Data block:
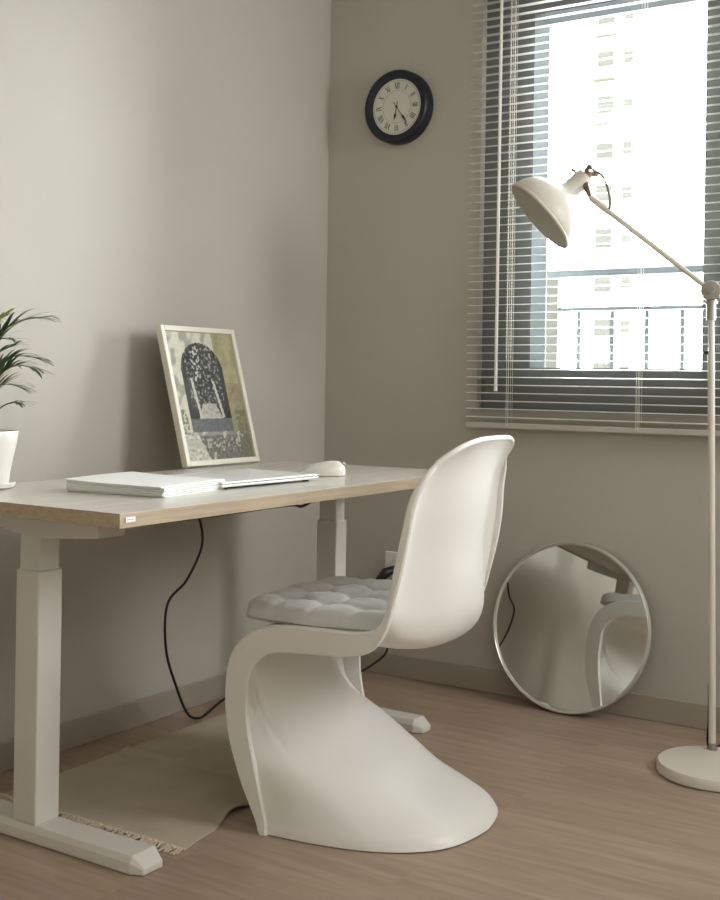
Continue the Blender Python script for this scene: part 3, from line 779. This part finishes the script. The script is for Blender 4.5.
# tufted seat cushion
def make_cushion():
    N = 72; a, c = 0.192, 0.212; vs = []; top = []; bot = []
    cx0, cz0 = 0.0, 0.0
    tufts = [(-0.5 + i * 0.5, -0.5 + j * 0.5) for i in range(3) for j in range(3)]
    for i in range(N + 1):
        for j in range(N + 1):
            u = i / N * 2 - 1; v = j / N * 2 - 1
            # square grid to rounded-square outline
            uu = u * math.sqrt(1 - 0.28 * v * v); vv = v * math.sqrt(1 - 0.28 * u * u)
            puff = 1 + 0.02 * math.sin(9 * v) * abs(u) ** 6 + 0.02 * math.sin(8 * u + 1) * abs(v) ** 6
            x = uu * a * 1.10 * puff; y = vv * c * 1.10 * puff
            e = max(0.0, 1 - max(abs(u), abs(v)) ** 9) ** 0.45
            h = 0.049 * e * (0.80 + 0.20 * (1 - u * u) * (1 - v * v))
            for (tu, tv) in tufts:
                d2 = ((u - tu) ** 2 + (v - tv) ** 2); h -= e * (0.022 * math.exp(-d2 / 0.012) + 0.013 * math.exp(-d2 / 0.05))
            # creases between tufts
            for t0 in (-0.5, 0.0, 0.5):
                h -= e * 0.008 * (math.exp(-((u - t0) / 0.05) ** 2) + math.exp(-((v - t0) / 0.05) ** 2)) * 0.8
            h += e * 0.004 * noise.noise(Vector((u * 5, v * 5, 2.0))) + e * 0.002 * noise.noise(Vector((u * 14, v * 14, 5.0)))
            sag = -0.016 * max(0, 1 - (v * 1.02) ** 2) * (0.55 + 0.45 * u)
            rear = 0.0
            zb = sag + (0.0 if u > -0.85 else -0.004 * (abs(u) - .85) / .15)
            top.append((x, y, zb + 0.013 + max(h, 0.0))); bot.append((x, y, zb + 0.013 - 0.012 * e))
    W = N + 1; T = W * W; fs = []
    for i in range(N):
        for j in range(N):
            q = i * W + j; fs.append((q, q + W, q + W + 1, q + 1)); fs.append((T + q, T + q + 1, T + q + W + 1, T + q + W))
    b = MB(); b.add(top + bot, fs)
    o = b.build('seat_cushion', M['cushion'], smooth=True, merge=True)
    o.location = (0.808, -1.030, 0.4255); o.rotation_euler = (math.radians(-0.7), math.radians(-0.5), CHAIR_YAW)
    tag(o, 'light grey tufted square cushion lying on the white chair seat', 'cushion')
    return o
make_cushion()

# ------------------------------------------------------------ round mirror
MD = 0.490
mb_, mt_ = -0.060, -0.001
mlean = math.radians(9.2)
mr = thing('round_mirror', 'round mirror in a thin pale frame leaning on the back wall', 'mirror', (0.906, -0.086, 0), math.radians(-2.4))
mn = Vector((0, -math.cos(mlean), math.sin(mlean))); mu = Vector((0, math.sin(mlean), math.cos(mlean)))
mc = Vector((0, 0, 0.0015)) + mu * (MD / 2)
b = MB(); R = MD / 2
b.lathe([(R - 0.006, -0.004), (R, -0.003), (R + 0.0, 0.014), (R - 0.002, 0.0165), (R - 0.004, 0.0165), (R - 0.0055, 0.0135), (R - 0.0075, 0.0135), (R - 0.009, 0.009)], mc, mn, 96, closed=True)
b.build('mirror_frame', M['rim'], mr, smooth=True)
b = MB(); b.lathe([(0, 0.006), (R - 0.006, 0.006), (R - 0.006, 0.0085), (0, 0.0085)], mc, mn, 96); b.build('mirror_glass', M['mirror'], mr)
b = MB(); b.lathe([(0, -0.003), (R - 0.006, -0.003), (R - 0.006, 0.0055), (0, 0.0055)], mc, mn, 96); b.build('backing_board', M['grey_metal'], mr)

# ------------------------------------------------------------ floor lamp
fl = thing('floor_lamp', 'off white metal floor lamp with tilted shade beside the window', 'floor lamp', (1.422, -0.360, 0))
BC = (1.422, -0.360, 0)
b = MB(); b.lathe([(0, 0.001), (0.136, 0.001), (0.140, 0.004), (0.140, 0.022), (0.136, 0.0275), (0.128, 0.029), (0, 0.029)], BC, n=72); rel(fl, b, 'lamp_base', M['lamp'], smooth=True)
P0 = Vector((1.386, -0.262, 0.029)); P1 = Vector((1.364, -0.258, 1.185))
def pp(z): return P0 + (P1 - P0) * ((z - P0.z) / (P1.z - P0.z))
b = MB(); b.tube([pp(0.029), pp(0.034), pp(0.0345), pp(0.046)], [0.013, 0.013, 0.0095, 0.0095], 20); rel(fl, b, 'pole_ferrule', M['grey_metal'], smooth=True)
b = MB(); b.tube([pp(0.046), pp(1.03)], 0.0088, 20); b.tube([pp(1.02), pp(1.155)], 0.0075, 20); rel(fl, b, 'pole', M['lamp'], smooth=True)
b = MB(); k0 = pp(1.035); b.tube([k0 + Vector((-0.018, -0.003, 0)), k0], 0.004, 12); rel(fl, b, 'height_screw', M['black'], smooth=True)
b = MB(); b.tube([pp(1.118), pp(1.160)], 0.0115, 20); b.tube([pp(1.160), pp(1.166)], [0.016, 0.016], 20); rel(fl, b, 'pole_collar', M['grey_metal'], smooth=True)
J = P1 + Vector((0.0, 0.0, 0.008)); vd = Vector((0.25, -0.97, 0)).normalized()
b = MB(); b.lathe([(0, -0.016), (0.023, -0.016), (0.0255, -0.013), (0.0255, 0.013), (0.023, 0.016), (0.008, 0.017), (0.008, 0.022), (0, 0.022)], J, vd, 32)
b.tube([pp(1.164), J], [0.012, 0.014], 16)
rel(fl, b, 'arm_joint', M['grey_metal'], smooth=True)
HEAD = Vector((1.040, -0.272, 1.4525))
ad = (HEAD - J).normalized()
b = MB(); b.tube([J - ad * 0.16, J, HEAD], 0.0072, 18)
b.tube([HEAD + (J - HEAD) * 0.13, HEAD - ad * 0.004], [0.0085, 0.0085], 18)
rel(fl, b, 'arm', M['lamp'], smooth=True)
# shade on its own axis
RC = Vector((0.904, -0.300, 1.404)); AX = Vector((0.6151, 0.4241, 0.6647)).normalized()
K = 1 / 366.3
outer = [(40.5, 0), (41, 1.5), (41.2, 5), (39.5, 12), (36, 19), (30, 26), (22, 31), (14.5, 34.5), (11, 38), (10, 42), (9.8, 50), (10.2, 58), (9.0, 62), (0, 62.5)]
inner = [(40.5, 0), (39.8, 1.5), (39.9, 5), (38.2, 12), (34.7, 18.4), (29, 25), (21, 29.8), (13.5, 33), (9.5, 36), (8.5, 42), (0, 43)]
b = MB(); b.lathe([(r * K, h * K) for r, h in outer], RC, AX, 64)
shade = rel(fl, b, 'lamp_shade', M['lamp'], smooth=True)
b = MB(); b.lathe([(r * K, h * K) for r, h in inner], RC, AX, 64)
o = b.build('shade_lining', M['lamp_in'], None, smooth=True); o.parent = shade
b = MB(); b.lathe([(39.4 * K, 1.2 * K), (41.4 * K, 0.4 * K), (41.9 * K, 1.6 * K), (41.2 * K, 3 * K)], RC, AX, 64); o = b.build('shade_rim', M['lamp'], None, smooth=True); o.parent = shade
b = MB(); b.lathe([(0, 43 * K), (9 * K, 42.5 * K), (8.6 * K, 24 * K), (0, 24 * K)], RC, AX, 24); rel(fl, b, 'lamp_socket', M['lamp_in'], smooth=True)
b = MB(); b.lathe([(0, 24 * K), (4 * K, 24 * K), (5 * K, 20 * K), (8.5 * K, 14 * K), (9 * K, 9 * K), (6 * K, 3.5 * K), (0, 2 * K)], RC, AX, 24); rel(fl, b, 'bulb', M['paper'], smooth=True)
# brass fork and knobs behind the neck
T0 = RC + AX * 61 * K
side = AX.cross(Vector((0, 0, 1))).normalized(); upv = side.cross(AX).normalized()
b = MB()
b.tube([T0, T0 + AX * 0.018], [0.019, 0.011], 16)
b.tube([T0 + AX * 0.012 + upv * 0.010, T0 + AX * 0.032 + upv * 0.016], 0.0068, 10)
b.tube(spline([tuple(T0 + AX * 0.004 - side * 0.018), tuple(T0 + AX * 0.018 - side * 0.02 + upv * 0.008), tuple(T0 + AX * 0.036 - side * 0.006 + upv * 0.012)], 10), 0.005, 8)
b.tube([T0 + AX * 0.012, T0 + AX * 0.026 - upv * 0.010 + side * 0.004], [0.009, 0.006], 10)
b.lathe([(0, -0.005), (0.008, -0.004), (0.008, 0.004), (0, 0.005)], T0 + AX * 0.028 - upv * 0.012 + side * 0.004, AX, 12)
b.tube([T0 - AX * 0.010 + upv * 0.024, T0 - AX * 0.012 + upv * 0.042], [0.003, 0.004], 8)
b.tube([T0 - AX * 0.006, HEAD], [0.012, 0.0055], 12)
rel(fl, b, 'tilt_fitting', M['brass'], smooth=True)
b = MB(); b.tube(spline([tuple(T0 + AX * 0.030 + upv * 0.014), (1.046, -0.262, 1.524), (1.072, -0.268, 1.508), (1.090, -0.272, 1.468), (1.096, -0.272, 1.432), (1.093, -0.272, 1.414)], 40), 0.0030, 8)
rel(fl, b, 'lamp_cord', M['cord_grey'], smooth=True)
b = MB(); b.tube(spline([(1.370, -0.245, 0.19), (1.368, -0.235, 0.10), (1.362, -0.22, 0.03), (1.36, -0.16, 0.004), (1.42, -0.06, 0.004), (1.7, -0.03, 0.004)], 50), 0.0028, 8)
rel(fl, b, 'mains_cord', M['black'], smooth=True)

# ------------------------------------------------------------ rug
def make_rug():
    NX, NY = 60, 90; x0, x1, y0r, y1r = 0.130, 0.655, -1.458, -0.60
    def edge(v):  # wavy front edge
        return 0.018 * math.exp(-((v + 1.47) / 0.05) ** 2) - 0.030 * math.exp(-((v + 1.24) / 0.07) ** 2) + 0.006 * math.sin(v * 17)
    top = []
    for j in range(NY + 1):
        y = y0r + (y1r - y0r) * j / NY
        for i in range(NX + 1):
            u = i / NX; x = x0 + (x1 - x0 + edge(y)) * u
            z = 0.004 + 0.008 * math.exp(-((y + 1.045 - 0.03 * (u - .5)) / 0.012) ** 2) + 0.0012 * noise.noise(Vector((x * 7, y * 7, 0)))
            if u > 0.93 and -1.29 < y < -1.17: z += 0.007 * (u - 0.93) / 0.07 * math.sin((y + 1.29) / 0.12 * PI)
            top.append((x, y, z))
    W = NX + 1; T = len(top); vs = top + [(x, y, max(0.0006, z - 0.0034)) for x, y, z in top]; fs = []
    for j in range(NY):
        for i in range(NX):
            q = j * W + i; fs.append((q, q + 1, q + W + 1, q + W)); fs.append((T + q, T + q + W, T + q + W + 1, T + q + 1))
    per = list(range(W)) + [j * W + NX for j in range(1, NY + 1)] + [NY * W + i for i in range(NX - 1, -1, -1)] + [j * W for j in range(NY - 1, 0, -1)]
    for a, c in zip(per, per[1:] + per[:1]): fs.append((a, c, T + c, T + a))
    root = thing('floor_rug', 'beige woven cotton rug with fringed end under the desk', 'rug', (0.39, -1.04, 0))
    b = MB(); b.add(vs, fs); rel(root, b, 'woven_field', M['rug'], smooth=True)
    rr = random.Random(11); b = MB()
    for k in range(150):
        u = k / 149; x = x0 + (x1 + 0.018 - x0) * u + rr.uniform(-.002, .002); L = rr.uniform(0.018, 0.034)
        if rr.random() < .06: continue
        p = [Vector((x, y0r + 0.003, 0.004))]
        dx = rr.uniform(-.5, .5)
        for q in range(1, 6):
            p.append(Vector((x + dx * L * q / 5 + rr.uniform(-.0015, .0015), y0r - L * q / 5, 0.004 + 0.003 * math.sin(q / 5 * PI) * rr.random() - 0.002 * q / 5)))
        b.tube(p, 0.0018, 5)
        if k % 3 == 0: b.lathe([(0, -0.0045), (0.0045, 0), (0, 0.0045)], (x, y0r - 0.005 - rr.random() * .006, 0.006), n=6)
    o = rel(root, b, 'fringe', M['fringe'], smooth=True); o['kind'] = 'stuff'
make_rug()

# ------------------------------------------------------------ cables and wall outlet
b = MB()
b.tube(spline([(0.235, -0.945, 0.684), (0.222, -0.905, 0.605), (0.212, -0.872, 0.54), (0.205, -0.872, 0.49), (0.20, -0.92, 0.42), (0.195, -0.985, 0.368), (0.175, -0.965, 0.245), (0.14, -0.88, 0.12), (0.11, -0.80, 0.03), (0.10, -0.74, 0.004), (0.082, -0.68, 0.004), (0.065, -0.62, 0.010), (0.06, -0.57, 0.016), (0.07, -0.50, 0.004), (0.10, -0.36, 0.004), (0.14, -0.22, 0.004), (0.20, -0.10, 0.012), (0.262, -0.045, 0.06), (0.284, -0.040, 0.095), (0.272, -0.040, 0.115), (0.262, -0.040, 0.125)], 220), 0.0036, 8)
cb = thing('power_cable', 'black power cable hanging from under the desk, plugged into the back wall', 'cable', (0.1, -0.74, 0))
rel(cb, b, 'lead', M['black'], smooth=True)
wo = thing('wall_outlet', 'pale wall socket plate low on the back wall behind the chair', 'wall outlet', (0.285, 0, 0.36))
b = MB(); b.box(0.250, 0.325, -0.008, 0, 0.32, 0.40); rel(wo, b, 'cover_plate', M['paper'], bevel=0.003)
b = MB()
for zz in (0.35,): b.lathe([(0.016, 0.0), (0.018, 0.002), (0.012, 0.002)], (0.288, -0.008, zz + 0.01), (0, -1, 0), 20)
rel(wo, b, 'socket', M['pot'])
b = MB(); b.tube([(0.288, -0.0085, 0.345), (0.270, -0.035, 0.335), (0.246, -0.045, 0.305)], [0.012, 0.017, 0.011], 12)
b.tube(spline([(0.246, -0.045, 0.307), (0.225, -0.05, 0.285), (0.205, -0.06, 0.22), (0.24, -0.05, 0.15), (0.264, -0.042, 0.124)], 30), 0.0036, 8)
rel(cb, b, 'plug', M['black'], smooth=True)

To be done: Copy out each line that contains the word "from".

Task output:
Continue the Blender Python script for this scene: part 3, from line 779. This part finishes the script. The script is for Blender 4.5.
cb = thing('power_cable', 'black power cable hanging from under the desk, plugged into the back wall', 'cable', (0.1, -0.74, 0))